April seems to be the month when I start taking stock of how the past school year has gone. Perhaps it's the testing season, professional self-evaluation requests, and looming deadlines that put me in this frame of mind.
Since the 13-14 school year was my first as a librarian, I weighed heavily upon the input I got from mid- and end-of-year surveys of the teachers and students. I was pleasantly surprised that for the most part, they were happy with how the program was run. Any criticism I received was constructive, and I have tried to implement their suggestions this school year.
One of the biggest components of the elementary school library program seems to be the scheduling--or should I say, it's a major consideration in our big school of 1000 students. We don't get a longer school day or week just because we have a large student population. That hasn't stopped me from trying to maintain a fixed weekly library schedule for all of my prekindergarten through fifth grade classes--all forty-nine of them.
Some librarians might think this is plain crazy. When I was in "library school", the popular schedule most often discussed for an elementary was fixed for kindergarten through second grade, and flexible (at-will) scheduling for third through fifth.
Popular, maybe....but see, I was an educator first, with the bulk of my experience coming from special education and disciplinary settings with upper-elementary and secondary students. And I saw with my own eyes how, without regular library visits, the readers kept on reading, and the struggling or non-readers....well, they had a great excuse to avoid books altogether.
And then I read The Book Whisperer by Donalyn Miller and Readicide by Kelly Gallagher, and found myself saying YES, yes, yes to insights on making reading enjoyable again, flooding students with books, presenting one after another to those non-readers until one of them clicks.
Because one book will. There are just too many books out there these days, too many genres, too much variety to say that a child will just never be a reader. If they read comics, they are a reader. Same goes if they read magazines, Captain Underpants, Rainbow Magic fairy books, Harry Potter, or the Guinness Book of World Records. And if we can get 'em hooked on one book, we can follow with another, and another. The best (and in my opinion, the easiest) way to do this is to take them to the library. Every. Single. Week.
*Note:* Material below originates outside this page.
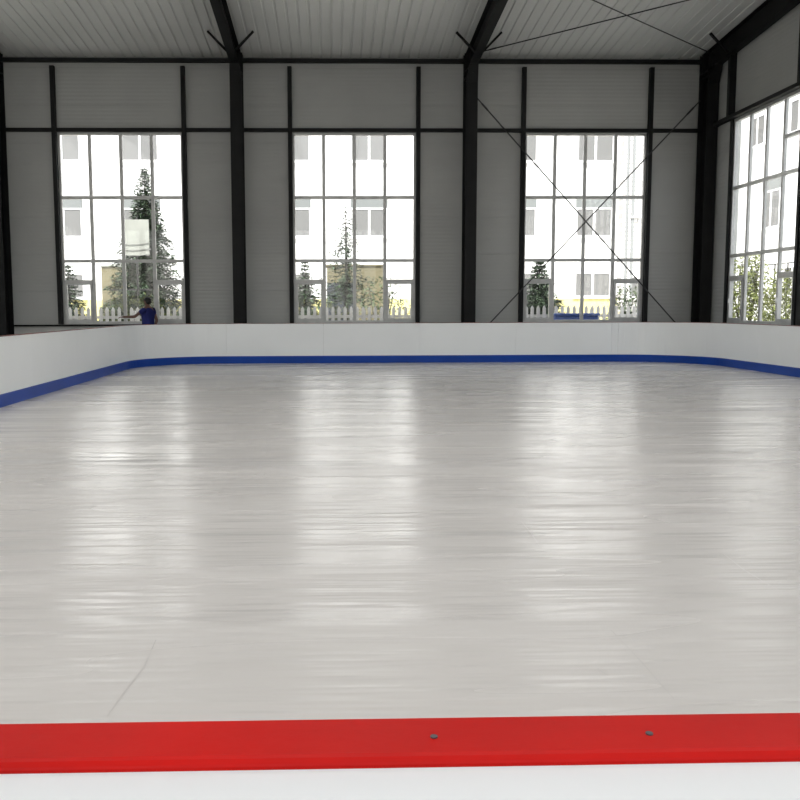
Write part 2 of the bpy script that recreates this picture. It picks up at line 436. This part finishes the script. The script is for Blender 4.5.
def rink_side(path, lab, cap='cap_dull'):
    t = tag(empty('rink_board', (path[0][0], path[0][1], -.03)), lab, 'barrier', 'boards around the rink')
    ox, oy = path[0]; P_ = [(x - ox, y - oy) for x, y in path]
    # panels split about every 2 m, hairline joints
    segs = []; cur = [P_[0]]; acc = 0
    fine_ = [P_[0]]
    for a, b in zip(P_, P_[1:]):
        Ln = math.dist(a, b); k = max(1, round(Ln / .5))
        for j in range(1, k+1): fine_.append((a[0] + (b[0]-a[0])*j/k, a[1] + (b[1]-a[1])*j/k))
    for a, b in zip(fine_, fine_[1:]):
        acc += math.dist(a, b); cur.append(b)
        if acc > (2.2 if cap != 'red' else 3.4): segs.append(cur); cur = [b]; acc = 0
    if len(cur) > 1: segs.append(cur)
    for sg in segs:
        # shorten each panel by 2 mm at both ends for the joint
        (ax, ay), (bx_, by) = sg[0], sg[1]; l_ = math.dist(sg[0], sg[1]); sg = list(sg)
        sg[0] = (ax + (bx_-ax)*.002/l_, ay + (by-ay)*.002/l_)
        (ax, ay), (bx_, by) = sg[-1], sg[-2]; l_ = math.dist(sg[-1], sg[-2])
        sg[-1] = (ax + (bx_-ax)*.002/l_, ay + (by-ay)*.002/l_)
        sweep(sg, [(0, .0), (0, BH + .018), (BT, BH + .018), (BT, .0)], MB()).build('board_panel', 'board', t)
    sweep(P_, [(-.012, .031), (-.012, KH + .02), (-.006, KH + .03), (0, KH + .03), (0, .031)], MB()).build('kick_plate', 'blue', t)
    top = BH + .03
    a_, b_ = -.012, BT + .012
    sweep(P_, [(a_, top - .011), (a_, top - .004), (a_ + .004, top), (b_ - .010, top), (b_ - .005, top - .001), (b_ - .001, top - .004), (b_, top - .006), (b_, top - .009), (b_ - .012, top - .009)], MB()).build('cap_rail', cap, t)
    return t
# anticlockwise, ice on the left
near_y = BN
rink_side([(BL + RAD, near_y), (BR - RAD, near_y)], 'near white barrier with the broad red cap rail across the bottom of the picture', 'red')
rink_side([(BR - RAD, near_y)] + arc(BR - RAD, near_y + RAD, RAD, -90, 0)[1:] + [(BR, BF - RAD)] + arc(BR - RAD, BF - RAD, RAD, 0, 90)[1:],
          'right white barrier with blue kick strip, bending round the far right corner')
rink_side([(BR - RAD, BF), (BL + RAD, BF)], 'straight white barrier with blue kick strip across the far end below the windows')
rink_side([(BL + RAD, BF)] + arc(BL + RAD, BF - RAD, RAD, 90, 180)[1:] + [(BL, near_y + RAD)] + arc(BL + RAD, near_y + RAD, RAD, 180, 270)[1:],
          'left white barrier with blue kick strip, bending round the far left corner', 'cap_dull')
near_t = [o for o in C.objects if o.name.startswith('rink_board') and 'near' in o.get('label', '')][0]
for bx_, by in ((.092, .775), (.29, .775)):
    MB().tube([(bx_ - (BL + RAD), by - BN, BH + .029), (bx_ - (BL + RAD), by - BN, BH + .0312)], .0035, 12).build('rail_screw', 'bolt', near_t)
# ice slab
out = [(BL + RAD, near_y), (BR - RAD, near_y)] + arc(BR - RAD, near_y + RAD, RAD, -90, 0)[1:] + arc(BR - RAD, BF - RAD, RAD, 0, 90) + arc(BL + RAD, BF - RAD, RAD, 90, 180) + arc(BL + RAD, near_y + RAD, RAD, 180, 270)[:-1]
n = len(out); m = MB()
m.add([(x, y, 0) for x, y in out] + [(x, y, -.03) for x, y in out],
      [tuple(range(n)), tuple(range(2*n-1, n-1, -1))] + [(i, i+n, (i+1) % n + n, (i+1) % n) for i in range(n)])
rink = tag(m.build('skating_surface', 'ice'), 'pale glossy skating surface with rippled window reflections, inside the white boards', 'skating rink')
def scratch(pts, w_):
    s = MB(); vs = []
    for i, p in enumerate(pts):
        a = Vector(pts[max(0, i-1)]); b = Vector(pts[min(len(pts)-1, i+1)]); d = (b-a).normalized(); o = Vector((-d.y, d.x)) * w_ * (.3 if i in (0, len(pts)-1) else 1)
        vs += [(p[0]+o.x, p[1]+o.y, .0006), (p[0]-o.x, p[1]-o.y, .0006)]
    s.add(vs, [(2*i, 2*i+1, 2*i+3, 2*i+2) for i in range(len(pts)-1)]); s.build('scratch', 'scratch', rink)
scratch([(1.26, 5.8), (1.26, 5.56), (1.24, 5.17)], .005)
scratch([(-.76, 3.73), (-.75, 3.43), (-.78, 3.14), (-.79, 3.0)], .004)
scratch([(1.045, 3.37), (1.05, 3.34), (1.065, 3.30)], .005)
scratch([(2.26, 4.99), (2.23, 4.65), (2.24, 4.28)], .005)
scratch([(1.23, 3.78), (1.24, 3.44), (1.24, 3.07)], .003)

# ------------------------------------------------------------ person
def skin(name, verts, edges, radii, m, parent, sub=2, root=0):
    me = bpy.data.meshes.new(name); me.from_pydata(verts, edges, []); me.update()
    o = bpy.data.objects.new(name, me); C.objects.link(o); o.parent = parent; me.materials.append(M[m])
    sk = o.modifiers.new('skin', 'SKIN'); sk.use_smooth_shade = True
    if not me.skin_vertices: 
        bpy.context.view_layer.objects.active = o
    for i, r in enumerate(radii):
        v = me.skin_vertices[0].data[i]; v.radius = r if isinstance(r, tuple) else (r, r); v.use_root = (i == root)
    su = o.modifiers.new('sub', 'SUBSURF'); su.levels = sub; su.render_levels = sub
    return o
pr = tag(empty('person', (-4.80, 23.62, -.03)), 'person in a blue t-shirt standing behind the far left boards, arm reaching left', 'person'); pr.rotation_euler = (0, 0, math.radians(-35))
# figure faces -x (to the left), slightly turned away; y axis = its own left/right
# joints
J = dict(pelvis=(0, 0, .95), waist=(0, 0, 1.08), chest=(-.01, 0, 1.28), neck0=(0, 0, 1.47), neck1=(-.02, 0, 1.53), head0=(-.03, 0, 1.585), head1=(-.035, 0, 1.66), head2=(-.03, 0, 1.70),
         shl=(-.02, -.17, 1.40), ell=(-.19, -.29, 1.23), wrl=(-.40, -.44, 1.23),
         shr=(.03, .17, 1.40), elr=(.10, .22, 1.12), wrr=(-.05, .20, .90),
         hil=(0, -.10, .90), knl=(-.03, -.11, .50), anl=(.0, -.12, .10), tol=(-.15, -.13, .045),
         hir=(0, .10, .90), knr=(-.02, .11, .50), anr=(.04, .12, .10), tor=(-.11, .13, .045))
R_ = dict(pelvis=(.11, .15), waist=(.085, .115), chest=(.095, .125), neck0=.058, neck1=.052, head0=(.078, .066), head1=(.095, .076), head2=(.082, .070),
          shl=.046, ell=.042, wrl=.030, shr=.046, elr=.042, wrr=.028,
          hil=.085, knl=.058, anl=.04, tol=.035, hir=.085, knr=.058, anr=.04, tor=.035)
keys = list(J)
E_ = [('pelvis','waist'),('waist','chest'),('chest','neck0'),('neck0','neck1'),('neck1','head0'),('head0','head1'),('head1','head2'),
      ('neck0','shl'),('shl','ell'),('ell','wrl'),('neck0','shr'),('shr','elr'),('elr','wrr'),
      ('pelvis','hil'),('hil','knl'),('knl','anl'),('anl','tol'),('pelvis','hir'),('hir','knr'),('knr','anr'),('anr','tor')]
def mk(name, ks, es, m, grow=0, over={}, sub=2):
    vs = [over.get(k, J.get(k)) for k in ks]
    rad = []
    for k in ks:
        r = over.get('r_' + k, R_.get(k)); rad.append(tuple(x + grow for x in r) if isinstance(r, tuple) else r + grow)
    return skin(name, vs, [(ks.index(a), ks.index(b)) for a, b in es], rad, m, pr, sub)
# hands: palm and five finger chains on each wrist, in the same body mesh
def hand(tag_, wrist, d, nrm):
    d = Vector(d).normalized(); nrm = Vector(nrm).normalized(); s = d.cross(nrm).normalized(); w = Vector(wrist)
    out_ = []
    J['palm' + tag_] = tuple(w + d*.055); R_['palm' + tag_] = (.030, .022)
    keys.append('palm' + tag_); E_.append(('wr' + tag_, 'palm' + tag_))
    chains = [(-.026, .050, .030, .026, .02), (-.009, .052, .036, .030, .022), (.009, .052, .033, .028, .02), (.026, .046, .026, .022, .018)]
    for i, (so, base, a, b, c) in enumerate(chains):
        p = w + d*(.055 + base*.7) + s*so; nms = []
        for j, l_ in enumerate((0, a, b, c)):
            ang = (.0, .15, .45, .75)[j]
            p = p + (d*math.cos(ang) - nrm*math.sin(ang)) * l_
            k = 'f%s%d%d' % (tag_, i, j); J[k] = tuple(p); R_[k] = (.0095, .009, .0085, .0075)[j]; keys.append(k); nms.append(k)
        E_.append(('palm' + tag_, nms[0]))
        for x, y in zip(nms, nms[1:]): E_.append((x, y))
    p = w + d*.03 - s*.03; nms = []
    for j, l_ in enumerate((0, .032, .026)):
        p = p + (d*.75 - s*.6 - nrm*.2).normalized() * l_
        k = 't%s%d' % (tag_, j); J[k] = tuple(p); R_[k] = (.012, .0105, .009)[j]; keys.append(k); nms.append(k)
    E_.append(('palm' + tag_, nms[0])); E_.append((nms[0], nms[1])); E_.append((nms[1], nms[2]))
hand('l', J['wrl'], (-.82, -.57, -.05), (0, 0, 1))
hand('r', J['wrr'], (-.5, -.1, -.8), (.8, 0, -.5))
body = mk('body', keys, E_, 'skin')
# face details as part of the figure
def ell(name, c, r, m, parent, seg=14, ring=9):
    b = MB(); vs = []; fs = []
    for i in range(ring+1):
        th = PI*i/ring
        for k in range(seg):
            ph = 2*PI*k/seg; vs.append((c[0]+r[0]*math.sin(th)*math.cos(ph), c[1]+r[1]*math.sin(th)*math.sin(ph), c[2]+r[2]*math.cos(th)))
    for i in range(ring):
        for k in range(seg): fs.append((i*seg+k, (i+1)*seg+k, (i+1)*seg+(k+1)%seg, i*seg+(k+1)%seg))
    b.add(vs, fs, True); return b.build(name, m, parent)
ell('nose', (-.128, 0, 1.615), (.018, .013, .022), 'skin', pr)
ell('ear', (-.02, -.074, 1.61), (.018, .010, .03), 'skin', pr)
ell('ear', (-.02, .074, 1.61), (.018, .010, .03), 'skin', pr)
for s in (-1, 1): ell('eye', (-.112, s*.030, 1.635), (.010, .012, .008), 'hair', pr)
ell('mouth', (-.112, 0, 1.573), (.010, .022, .006), 'trousers', pr)
ell('hair', (-.012, 0, 1.672), (.106, .088, .072), 'hair', pr, 20, 12)
ell('hair', (.035, 0, 1.625), (.070, .080, .075), 'hair', pr, 20, 12)
ks = ['pelvis', 'waist', 'chest', 'neck0', 'shl', 'slv1', 'shr', 'slv2']
ov = dict(pelvis=(0, 0, .93), neck0=(-.005, 0, 1.435), slv1=(-.10, -.225, 1.31), r_slv1=.066, slv2=(.065, .195, 1.27), r_slv2=.066, r_neck0=.075, shl=(-.02, -.165, 1.40), shr=(.03, .165, 1.40), r_shl=.074, r_shr=.074, r_pelvis=(.15, .20), r_waist=(.145, .19), r_chest=(.155, .21))
mk('tshirt', ks, [('pelvis','waist'),('waist','chest'),('chest','neck0'),('neck0','shl'),('shl','slv1'),('neck0','shr'),('shr','slv2')], 'shirt', 0, ov)
ks = ['pelvis', 'hil', 'knl', 'anl', 'hir', 'knr', 'anr']
mk('trousers', ks, [('pelvis','hil'),('hil','knl'),('knl','anl'),('pelvis','hir'),('hir','knr'),('knr','anr')], 'trousers', .022)
for s, a, b in ((-1, 'anl', 'tol'), (1, 'anr', 'tor')):
    A, B = J[a], J[b]; ell('shoe', ((A[0]+B[0])/2, (A[1]+B[1])/2, .05), (.14, .05, .05), 'shoe', pr)
# ------------------------------------------------------------ outdoors
m = MB(); m.box(-60, 60, YW + TH + .01, 80, -.30, -.15); m.box(XR + TH + .01, 60, -25, YW + TH + .01, -.30, -.15)
m.box(-60, XL - TH - .01, -25, YW + TH + .01, -.30, -.15); m.box(XL - TH - .01, XR + TH + .01, -25, YN - TH - .01, -.30, -.15)
struct(m.build('ground', 'ground'))
GZ = -.15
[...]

My teachers agree with Miller. Those surveys I mentioned? They overwhelmingly preferred having a weekly, regular library time. Yes, it gets interrupted by vision screenings, school photos, standardized testing, and book fairs taking over the library. But we have built in flexible time during the week to reschedule classes and host presentations. We double up on many upper-grade classes during time slots, so they get read-alouds or lessons every other week (kindergarten is the exception--one class at a time, story every week). Students, teachers, and parents are always welcome to come in individually to check out materials.
Yes, the library will incorporate more tech next year. And one of these days, I would really like to implement a makerspace in the library. Our afterschool schedule is filled at least three days a week with chess club, newspaper club, professional meetings, and math pentathlon. Our library is a busy place!
But the bottom line in my program will always be literacy and creating lifelong readers, first and foremost. I am fixed on that goal--no flexibility there.